From the outset, IT was identified as a fundamental part of BA's strategic rethink about the future size and shape of the company, launched soon after the 11 September attacks. And it has become a cornerstone in the airline's effort to take cost and complexity out of the business, while stemming the loss of short-haul customers to aggressive low-cost competitors.
The core of the IT achievement - coined "the big idea" internally at BA - was to create a new simplified fares structure, mirroring that of the low-cost sector, which was capable of competing in the battle for online sales. Key to the project is the creation of a new Web tool based on calendar selling, which allows customers to view prices across 28 days as they choose outward and return flights. More than half of direct flights out of the UK to Europe are now handled online, but that has been only the start.
BA is now in the midst of its second major phase of change, what it calls customer-enabled British Airways (ceBA). Coby describes how his team "stormed the podium" at an internal departmental meeting to present the ceBA idea.
Online selling had worked, but it was only the start. "Now we had a turbo-charged website, there was a realisation that a step-change was possible, one that could get us back on terms with the low-cost carriers in terms of selling," says Coby. "The question was how to capture this radical, revolutionary fervour to change the business substantially."
Coby adds that the vision behind ceBA is straightforward: "Dealing with BA will be so easy that our customers can choose to serve themselves."
Customers are not only being encouraged to book online, but also to manage their whole travel experience from planning through to check-in and frequent flyer accounts.
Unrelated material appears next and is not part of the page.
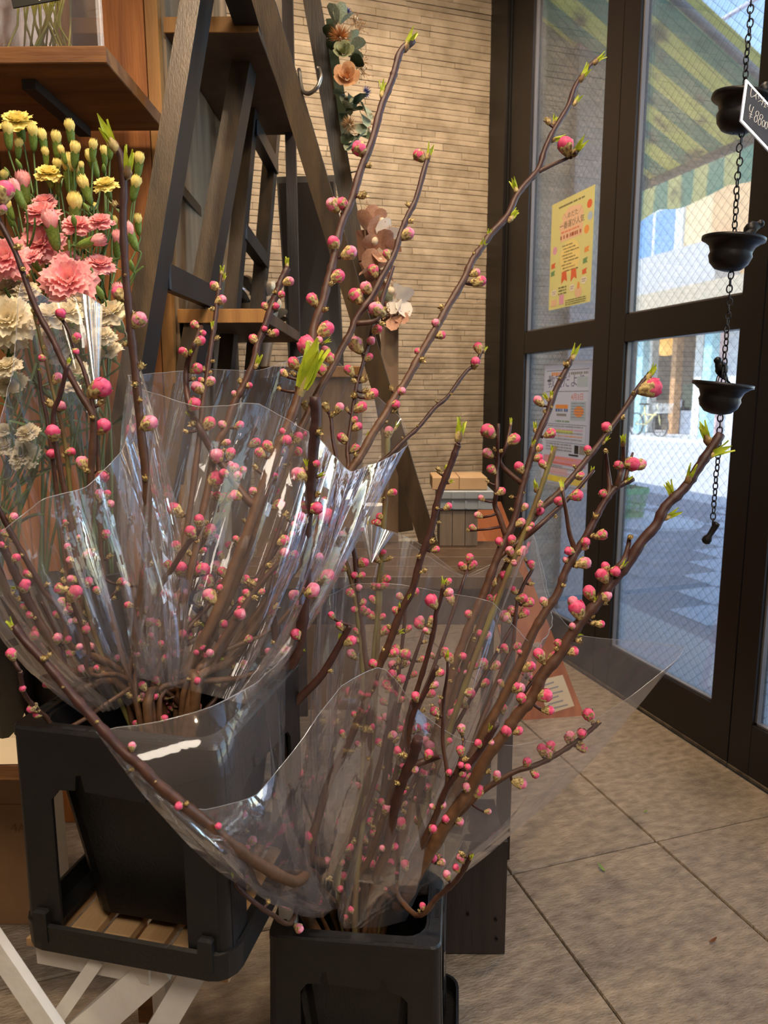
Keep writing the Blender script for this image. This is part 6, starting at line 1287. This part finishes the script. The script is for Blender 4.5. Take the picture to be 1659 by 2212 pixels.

The latest is a trial for home check-in, with boarding passes printed by PC. Annual savings of some £100 million are expected from ceBA within a couple of years, and in the first year of the programme it has already generated strong results.
The use of e-tickets now stands at around 60% across the network on the way toward a 100% target. Further goals are to deploy automated check-in kiosks with the aim of achieving 50% self-service check-in by 2005.
"It is fundamental to British Airways' fightback," says Coby. "We are providing better customer service as self-service at a lower cost and a better, simpler working environment for our employees."